A partir des deux piliers que constituent Bessie Smith et John Hammond, Buzzy Jackson nous invite à rencontrer des artistes qui ne sont pas toujours cataloguées dans les rubriques Blues, mais qui se revendiquent, à juste titre, d’une tradition marquée par un désir de liberté et d’émancipation de la femme, à travers l’expression d’un chant très personnel, relatant souvent des existences mouvementées, grinçantes et rarement roses.
Billie Holiday, autre protégée de John Hammond, apparaît ainsi dans toute sa complexité : située en marge, avec une voix laissant apparaître toutes ses fêlures, elle pratique une sophistication raffinée. A l’époque, cela surprend le public blanc friand d’une sensualité de pacotille, attachée à l’image de la femme noire. Sur ce thème, l’auteur ne manque pas d’évoquer les relations catastrophiques et violentes de Billie avec les hommes. Seul le saxophoniste Lester Young, en quelque sorte son âme soeur, saura la respecter, sans doute parce qu’il était, lui aussi, un écorché de l’existence.
La jeunesse d’Etta James la rapproche de Billie Holiday : père absent, mère adolescente et peur panique pour sa propre survie.

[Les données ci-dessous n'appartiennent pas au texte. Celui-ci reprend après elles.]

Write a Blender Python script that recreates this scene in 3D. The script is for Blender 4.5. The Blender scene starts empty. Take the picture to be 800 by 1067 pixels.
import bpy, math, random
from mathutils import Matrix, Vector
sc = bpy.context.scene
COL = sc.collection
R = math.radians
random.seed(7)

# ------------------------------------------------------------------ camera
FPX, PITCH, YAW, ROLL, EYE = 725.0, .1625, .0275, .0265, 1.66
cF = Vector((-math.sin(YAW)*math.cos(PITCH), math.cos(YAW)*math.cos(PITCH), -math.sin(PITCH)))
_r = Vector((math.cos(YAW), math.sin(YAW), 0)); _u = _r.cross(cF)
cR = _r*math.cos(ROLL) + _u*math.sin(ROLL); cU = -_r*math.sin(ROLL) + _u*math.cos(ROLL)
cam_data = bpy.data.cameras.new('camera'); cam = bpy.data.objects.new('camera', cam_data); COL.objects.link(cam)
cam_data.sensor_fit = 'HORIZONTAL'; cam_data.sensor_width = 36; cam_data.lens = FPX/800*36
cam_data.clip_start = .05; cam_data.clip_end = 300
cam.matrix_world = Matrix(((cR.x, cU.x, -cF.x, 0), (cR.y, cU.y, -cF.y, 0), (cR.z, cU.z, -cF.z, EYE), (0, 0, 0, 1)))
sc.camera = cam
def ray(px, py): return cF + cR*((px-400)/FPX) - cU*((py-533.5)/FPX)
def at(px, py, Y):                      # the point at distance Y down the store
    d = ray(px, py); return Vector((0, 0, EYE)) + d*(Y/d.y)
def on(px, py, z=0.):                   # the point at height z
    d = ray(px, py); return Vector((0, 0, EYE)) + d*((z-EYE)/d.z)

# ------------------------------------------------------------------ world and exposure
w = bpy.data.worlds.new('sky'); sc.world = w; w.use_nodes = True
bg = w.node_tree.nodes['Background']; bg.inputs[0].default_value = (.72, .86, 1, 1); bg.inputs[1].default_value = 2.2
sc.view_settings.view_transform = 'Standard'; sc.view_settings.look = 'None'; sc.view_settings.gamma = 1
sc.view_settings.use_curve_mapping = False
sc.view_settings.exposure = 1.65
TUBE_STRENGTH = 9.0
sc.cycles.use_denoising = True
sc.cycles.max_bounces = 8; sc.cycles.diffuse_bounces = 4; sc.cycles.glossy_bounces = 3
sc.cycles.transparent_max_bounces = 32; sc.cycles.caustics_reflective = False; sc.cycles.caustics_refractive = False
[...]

Comme Bessie Smith, Etta chante très jeune dans la chorale paroissiale et bénéficie d’une solide formation vocale de la part du maître de chapelle James E. Hines. Ce qui ne l’empêchera pas de composer des Rock’n’Roll aux paroles sexuellement explicites, à la suite de son premier tube : Roll With Me Henry ; Elle a tout juste 15 ans à l’époque ! Ce qui poussera d’ailleurs ses nombreux éditeurs ou impresarii à la gruger copieusement, comme nombre de jeunes femmes de cette histoire.
Aretha Franklin – encore une découverte de John Hammond – est une des rares chanteuses bénéficiant d’une enfance heureuse, marquée par son pasteur de père le Révérend Clarence L. Franklin. Guidée par lui, elle s’oriente très tôt vers une musique dite commerciale – mais diablement efficace – où malgré deux maternités, à 14 et 16 ans, elle se taille un chemin personnel, soutenue par son imprésario et mari Ted White qui la fait passer sous Label Atlantic, où elle enregistre des tubes imputrescibles du Rythm and Blues : Respect, Think, etc.
Avec Tina Turner, retour à une détestable violence conjugale complètement cachée pour ne pas détruire une image de couple soudé, colportée par des magazines spécialisés, et pour qu’elle continue à offrir à ses fans le cliché d’une femme sexuellement libérée, alors qu’elle vit exactement le contraire, sous la pression d’un mari se prenant dangereusement pour Pygmalion !
Janis Joplin, première artiste blanche de cette série de portraits, reconnaît sa filiation avec Bessie Smith. BB King appréciait d’ailleurs son style vocal marqué par un profond désir de libération. Ilm faut dire qu’elle est originaire de Port Arthur, cité petite-bourgeoise, repliée sur elle-même au fin fond du Texas, et ne comprenant rien à la culture hippie de l’enfant du pays. Sa mort précoce (surconsommation d’alcool) la rapproche, hélas, de Bessie, de Billie et de tant d’autres qui devront acquitter d’une mort prématurée, leur liberté durement acquise.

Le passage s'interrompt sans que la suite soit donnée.